G7 performance on gender equality
G7 Summit

G7 performance on gender equality

The G7 summits with the highest compliance on gender equality commitments had a high degree of internal support, but there are more compliance catalysts that can be employed to keep things moving forward 

The 2022 G7 Elmau Summit takes place at a time of compounding crises, many of which disproportionately affect women. Of immediate and utmost concern is the rise of conflict-related sexual violence, now being carried out by Russian forces in Ukraine. The G7 prioritised this issue at the Lough Erne Summit in 2013 and must ensure that concerted action is taken to address it now. 


G7 leaders first addressed gender equality in 1990, but not consistently until 2001. Their attention steadily increased from 2013 until 2019. It was entirely absent in 2020 but attention reappeared at all their summits from February 2021 to February 2022. G7 communiqués averaged 668 words on gender equality per summit, for almost 6% of the total words from 1975 to 2022. 

The greatest attention came at the virtual summit in August 2021 and at the summits in 2017 and 2018. The 2017 communiqué contained 3,888 words (for 45%) and increased in 2018 to 5,086 words (45%), the most extensively mainstreamed amount. In August 2021, the Virtual Summit on Afghanistan communiqué contained 411 words (67%) on gender equality. Most recently, the 2022 February summit had 480 words (28%). 

The G7 began releasing a standalone document on gender equality in 2016, followed by two in 2018 and three in 2019. They included statements on improving education for women and girls in developing countries and ending gender-based violence in a digital context. They also announced the Biarritz Partnership on Gender Equality. This practice stopped in 2020.


Since 1975, the G7 has made 343 public, collective, precise, future-oriented and politically binding commitments on gender equality, over 5% of the total identified by the G7 Research Group. Most were made between 2015 and 2018. Earlier, most were gender-related commitments with other issues at their core, including addressing HIV/AIDS, improving maternal and child health, and improving educational outcomes for girls in Africa. Gender equality itself became the focus in 2015, with 34 (9%) commitments, followed by 48 (14%) in 2016 and 71 in 2017 (39%). In 2018, the G7 made a record 82 (26%) commitments on gender equality. In 2019 this dropped significantly to 17 (24%) and then to zero in 2020. In 2021, there was one (4%) commitment at the virtual summit in February, 30 (7%) at Cornwall and no core ones in August. In 2022, there were four (8%) at the February virtual summit. 


G7 members have averaged 73% compliance with these gender commitments, based on 44 assessments by the G7 Research Group.

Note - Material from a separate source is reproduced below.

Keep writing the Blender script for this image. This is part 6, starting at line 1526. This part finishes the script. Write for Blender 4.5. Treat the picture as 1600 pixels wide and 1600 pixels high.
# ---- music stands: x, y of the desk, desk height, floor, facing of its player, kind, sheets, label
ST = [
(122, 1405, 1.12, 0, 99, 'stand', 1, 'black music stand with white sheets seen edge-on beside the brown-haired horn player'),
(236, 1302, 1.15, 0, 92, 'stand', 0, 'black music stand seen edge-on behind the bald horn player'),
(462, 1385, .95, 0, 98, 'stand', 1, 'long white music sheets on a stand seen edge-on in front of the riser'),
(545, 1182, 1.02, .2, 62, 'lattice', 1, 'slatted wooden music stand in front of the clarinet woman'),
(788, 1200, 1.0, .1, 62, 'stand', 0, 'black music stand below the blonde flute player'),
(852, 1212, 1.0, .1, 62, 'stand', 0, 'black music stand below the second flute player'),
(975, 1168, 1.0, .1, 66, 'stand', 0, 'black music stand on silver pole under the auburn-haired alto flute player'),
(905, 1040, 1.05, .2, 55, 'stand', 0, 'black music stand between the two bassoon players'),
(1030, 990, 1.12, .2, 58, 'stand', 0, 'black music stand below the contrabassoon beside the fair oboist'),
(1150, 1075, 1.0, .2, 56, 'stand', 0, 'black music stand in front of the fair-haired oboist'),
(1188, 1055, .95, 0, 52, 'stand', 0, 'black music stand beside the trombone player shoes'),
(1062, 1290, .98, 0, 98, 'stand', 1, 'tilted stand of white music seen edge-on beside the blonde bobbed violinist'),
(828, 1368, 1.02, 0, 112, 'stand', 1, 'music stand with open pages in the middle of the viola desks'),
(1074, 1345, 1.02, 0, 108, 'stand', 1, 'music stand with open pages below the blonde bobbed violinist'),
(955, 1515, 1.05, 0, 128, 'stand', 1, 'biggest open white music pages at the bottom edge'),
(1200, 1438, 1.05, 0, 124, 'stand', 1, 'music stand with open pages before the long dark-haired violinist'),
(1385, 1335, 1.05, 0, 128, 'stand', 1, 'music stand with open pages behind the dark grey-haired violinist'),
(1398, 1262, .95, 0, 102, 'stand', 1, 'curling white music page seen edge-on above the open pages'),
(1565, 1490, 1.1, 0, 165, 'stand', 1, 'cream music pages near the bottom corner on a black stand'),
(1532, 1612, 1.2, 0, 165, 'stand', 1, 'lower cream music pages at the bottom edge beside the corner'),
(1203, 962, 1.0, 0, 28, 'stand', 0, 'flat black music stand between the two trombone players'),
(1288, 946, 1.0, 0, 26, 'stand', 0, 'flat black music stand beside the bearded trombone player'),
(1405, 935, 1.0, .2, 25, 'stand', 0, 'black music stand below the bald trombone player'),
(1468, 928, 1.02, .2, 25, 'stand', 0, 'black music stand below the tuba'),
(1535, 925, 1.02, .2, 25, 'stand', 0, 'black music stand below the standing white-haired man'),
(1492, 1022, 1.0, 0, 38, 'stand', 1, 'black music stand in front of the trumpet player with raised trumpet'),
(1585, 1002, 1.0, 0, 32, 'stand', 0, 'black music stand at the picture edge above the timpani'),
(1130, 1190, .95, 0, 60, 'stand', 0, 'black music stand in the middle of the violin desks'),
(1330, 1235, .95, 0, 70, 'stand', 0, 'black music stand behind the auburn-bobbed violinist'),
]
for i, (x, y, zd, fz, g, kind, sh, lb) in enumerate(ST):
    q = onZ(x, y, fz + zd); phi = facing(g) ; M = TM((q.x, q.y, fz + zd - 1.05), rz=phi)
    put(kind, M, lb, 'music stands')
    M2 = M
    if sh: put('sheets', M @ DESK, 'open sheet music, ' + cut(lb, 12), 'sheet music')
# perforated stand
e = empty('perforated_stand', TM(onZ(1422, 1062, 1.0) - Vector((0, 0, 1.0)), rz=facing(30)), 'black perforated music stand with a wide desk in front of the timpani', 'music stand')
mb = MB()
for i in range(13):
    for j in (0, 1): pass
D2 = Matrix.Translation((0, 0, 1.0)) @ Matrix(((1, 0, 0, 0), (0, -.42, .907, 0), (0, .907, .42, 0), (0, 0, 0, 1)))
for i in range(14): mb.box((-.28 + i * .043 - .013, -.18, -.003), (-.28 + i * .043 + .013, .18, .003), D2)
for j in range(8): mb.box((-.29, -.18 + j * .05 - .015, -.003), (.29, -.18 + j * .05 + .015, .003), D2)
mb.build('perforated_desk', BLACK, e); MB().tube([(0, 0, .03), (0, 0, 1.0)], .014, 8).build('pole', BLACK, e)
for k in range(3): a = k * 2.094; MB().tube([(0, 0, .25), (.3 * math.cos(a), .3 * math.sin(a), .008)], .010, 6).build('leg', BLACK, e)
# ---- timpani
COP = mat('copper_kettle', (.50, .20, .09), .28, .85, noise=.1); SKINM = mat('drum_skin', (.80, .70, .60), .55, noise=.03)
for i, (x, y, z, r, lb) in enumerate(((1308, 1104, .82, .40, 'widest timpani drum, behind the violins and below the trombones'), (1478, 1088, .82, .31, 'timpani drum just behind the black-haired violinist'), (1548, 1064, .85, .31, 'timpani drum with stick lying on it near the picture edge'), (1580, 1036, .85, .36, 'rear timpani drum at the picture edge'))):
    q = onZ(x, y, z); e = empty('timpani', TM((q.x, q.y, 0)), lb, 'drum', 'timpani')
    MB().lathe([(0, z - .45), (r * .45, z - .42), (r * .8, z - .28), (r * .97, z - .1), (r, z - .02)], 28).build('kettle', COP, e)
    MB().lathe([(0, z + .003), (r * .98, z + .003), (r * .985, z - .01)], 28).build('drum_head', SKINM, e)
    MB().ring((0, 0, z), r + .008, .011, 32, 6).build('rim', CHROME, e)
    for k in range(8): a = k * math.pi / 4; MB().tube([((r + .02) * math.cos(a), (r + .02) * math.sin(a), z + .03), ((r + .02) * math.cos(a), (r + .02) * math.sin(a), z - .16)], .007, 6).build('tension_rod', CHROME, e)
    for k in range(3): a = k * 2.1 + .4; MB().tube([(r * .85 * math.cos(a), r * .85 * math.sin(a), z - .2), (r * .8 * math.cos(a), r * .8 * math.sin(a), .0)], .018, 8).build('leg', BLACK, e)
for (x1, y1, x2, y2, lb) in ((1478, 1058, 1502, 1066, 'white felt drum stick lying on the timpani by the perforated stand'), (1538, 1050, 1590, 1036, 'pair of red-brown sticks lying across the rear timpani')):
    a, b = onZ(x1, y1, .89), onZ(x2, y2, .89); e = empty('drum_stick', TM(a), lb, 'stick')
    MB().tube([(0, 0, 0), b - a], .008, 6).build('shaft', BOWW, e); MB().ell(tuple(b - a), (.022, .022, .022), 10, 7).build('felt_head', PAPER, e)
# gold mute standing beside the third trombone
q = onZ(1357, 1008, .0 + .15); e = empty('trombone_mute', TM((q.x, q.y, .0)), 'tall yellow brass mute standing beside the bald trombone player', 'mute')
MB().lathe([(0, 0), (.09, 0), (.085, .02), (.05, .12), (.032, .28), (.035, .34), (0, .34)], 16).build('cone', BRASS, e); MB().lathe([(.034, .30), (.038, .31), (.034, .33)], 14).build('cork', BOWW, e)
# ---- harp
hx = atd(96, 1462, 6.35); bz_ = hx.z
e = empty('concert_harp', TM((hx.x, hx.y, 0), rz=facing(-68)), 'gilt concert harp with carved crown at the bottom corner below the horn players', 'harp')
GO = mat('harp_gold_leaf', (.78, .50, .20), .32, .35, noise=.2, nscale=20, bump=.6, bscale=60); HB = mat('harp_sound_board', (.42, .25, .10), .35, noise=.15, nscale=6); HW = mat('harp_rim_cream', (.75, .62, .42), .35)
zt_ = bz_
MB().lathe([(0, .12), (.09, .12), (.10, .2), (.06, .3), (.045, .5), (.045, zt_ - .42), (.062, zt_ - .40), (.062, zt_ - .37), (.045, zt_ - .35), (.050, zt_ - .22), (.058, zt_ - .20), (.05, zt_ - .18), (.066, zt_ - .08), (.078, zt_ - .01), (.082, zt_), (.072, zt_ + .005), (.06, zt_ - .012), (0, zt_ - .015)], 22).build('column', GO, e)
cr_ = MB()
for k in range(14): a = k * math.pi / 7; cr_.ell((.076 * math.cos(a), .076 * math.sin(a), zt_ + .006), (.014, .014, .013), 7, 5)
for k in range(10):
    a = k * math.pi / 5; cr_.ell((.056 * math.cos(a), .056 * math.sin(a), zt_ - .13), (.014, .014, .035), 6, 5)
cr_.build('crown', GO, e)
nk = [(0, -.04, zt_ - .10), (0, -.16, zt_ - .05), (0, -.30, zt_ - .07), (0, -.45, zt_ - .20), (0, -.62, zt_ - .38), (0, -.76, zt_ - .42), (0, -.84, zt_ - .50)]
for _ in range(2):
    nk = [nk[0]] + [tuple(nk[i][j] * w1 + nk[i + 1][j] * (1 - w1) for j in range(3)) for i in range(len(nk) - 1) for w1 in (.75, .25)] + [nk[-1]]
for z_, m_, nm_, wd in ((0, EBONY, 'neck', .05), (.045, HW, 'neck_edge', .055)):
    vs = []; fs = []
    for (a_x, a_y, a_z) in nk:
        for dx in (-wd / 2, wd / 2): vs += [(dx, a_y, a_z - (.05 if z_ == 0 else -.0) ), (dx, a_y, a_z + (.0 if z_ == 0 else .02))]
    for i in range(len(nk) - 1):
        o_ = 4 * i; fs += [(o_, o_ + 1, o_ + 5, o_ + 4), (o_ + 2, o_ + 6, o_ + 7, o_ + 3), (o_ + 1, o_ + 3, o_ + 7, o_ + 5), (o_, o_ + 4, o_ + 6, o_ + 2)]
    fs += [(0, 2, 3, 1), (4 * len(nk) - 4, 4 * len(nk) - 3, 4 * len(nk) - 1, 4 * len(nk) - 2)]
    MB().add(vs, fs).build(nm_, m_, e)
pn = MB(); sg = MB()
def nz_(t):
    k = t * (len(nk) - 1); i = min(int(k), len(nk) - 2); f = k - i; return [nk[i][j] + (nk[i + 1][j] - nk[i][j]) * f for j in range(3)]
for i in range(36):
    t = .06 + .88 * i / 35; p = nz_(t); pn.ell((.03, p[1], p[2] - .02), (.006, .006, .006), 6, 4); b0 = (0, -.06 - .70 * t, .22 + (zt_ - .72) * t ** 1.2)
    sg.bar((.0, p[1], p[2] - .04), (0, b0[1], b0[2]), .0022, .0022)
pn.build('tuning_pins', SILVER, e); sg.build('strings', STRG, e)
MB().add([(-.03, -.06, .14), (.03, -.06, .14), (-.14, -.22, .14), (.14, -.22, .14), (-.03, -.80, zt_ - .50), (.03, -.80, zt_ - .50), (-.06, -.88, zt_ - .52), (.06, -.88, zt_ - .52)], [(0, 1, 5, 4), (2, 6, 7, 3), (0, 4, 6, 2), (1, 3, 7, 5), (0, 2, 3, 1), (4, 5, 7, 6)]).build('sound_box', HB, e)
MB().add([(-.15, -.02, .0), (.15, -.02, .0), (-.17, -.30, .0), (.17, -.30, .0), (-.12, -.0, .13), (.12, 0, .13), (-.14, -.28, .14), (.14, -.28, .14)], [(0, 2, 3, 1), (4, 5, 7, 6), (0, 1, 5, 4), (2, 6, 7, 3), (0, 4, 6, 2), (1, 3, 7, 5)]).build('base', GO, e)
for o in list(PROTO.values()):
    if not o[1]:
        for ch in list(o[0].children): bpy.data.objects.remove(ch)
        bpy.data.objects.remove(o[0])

This is slightly below the 76% average across all subjects. By February 2022, compliance with one gender commitment made at Cornwall in 2021 was 100%.

The gender commitments with the highest compliance focused on health, including improving maternal, newborn and child health, or invoked legal action or the protection of human rights. Commitments with the lowest compliance focused on supporting internally displaced and refugee women and girls affected by conflict and disaster and on gender-based violence.

The highest compliance came with commitments made in 2002 with 100%, in 2013 with 95%, in 1996 and 2018 with 92% each, in 2014 with 86% and in 2007 with 84%. The lowest compliance came with commitments made in 2011 with 45% and 2004 with 56%.

The highest complying G7 member is Canada at 88%, followed by the United Kingdom at 85% and the European Union at 77%. In the middle are Germany at 76%, the United States at 75% and France at 69%. The lowest compliers are Japan at 65% and Italy at 50%. 

Causes and corrections

The highest complying summits, averaging 84%, had a high degree of internal G7 institutional support: they coincided with the only two ministerial meetings on gender equality ever held and with the creation of three of the five gender-related official and multi-stakeholder bodies. The lowest, averaging 60%, came on commitments made in years with no such ministerial meetings and with only two such bodies created.

The highest complying summits also dedicated a larger percentage of their communiqués – on average 18% – to gender equality. This compares to the 6% average for the lowest complying summits. 

Core gender commitments averaged 67% compliance and gender-related commitments averaged 77%. The gender-related commitments with the highest compliance linked gender equality to health, specifically to maternal and newborn health, AIDS, and reproductive health. Commitments with the lowest compliance lacked specificity, but committed to or supported gender equality and women’s empowerment broadly.

The presence of compliance catalysts, such as text on how to implement a commitment, generally improved compliance. Gender commitments with embedded catalysts averaged 80% compliance; commitments with none averaged 64%. The catalysts that coincided with the highest compliance refer to a G7 body, invoked legal instruments, or referred to working with a particular country, region or agent.